Real-Life Decision Making -- Solution
You keep the current coach and risk embarrassment.
After careful consideration, you decide that it's not worth the risk
of breaking up a winning team to replace their coach. You reason that you
can wait until the end of the season. After all, the media hasn't learned
of the coach's poor behavior yet. If you bring it to the coach's attention,
maybe you can prevent that from happening.
You ask the current coach to meet with you. You explain that you and the
other executives know what he has been doing, and that you plan to replace
him at the end of the season. The coach is upset and claims that you are wrong.
Within two months, the media discovers embarassing information about the
coach. It becomes front-page news.
The team is embarrassed and the coach has been exposed. That means he can't
get another job when your organization fires him.

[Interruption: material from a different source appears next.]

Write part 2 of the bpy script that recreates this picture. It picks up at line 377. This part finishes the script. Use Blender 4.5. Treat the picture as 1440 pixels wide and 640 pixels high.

What's more, because of the poor image that this coach's actions
portray of your organization and team, the prospective coach that you had
been negotiating with decides he doesn't want to be associated with you.
You've lost the only other option that you had.
It takes a while, but you finally do find another coach. He's not
as good as the one you wanted, and the team begins to lose games more frequently.
Your record is destroyed and the blow to your reputation will take a long
while to repair.
"It's tough to hire the best and most appropriate professional staff
to do this important job," says Gayle Fenton. She is the director of student
athlete services at a university. "I have made a couple of mistakes in the
past with candidates that sounded wonderful, and then were found to have no
work ethic. It's also not easy to fire people."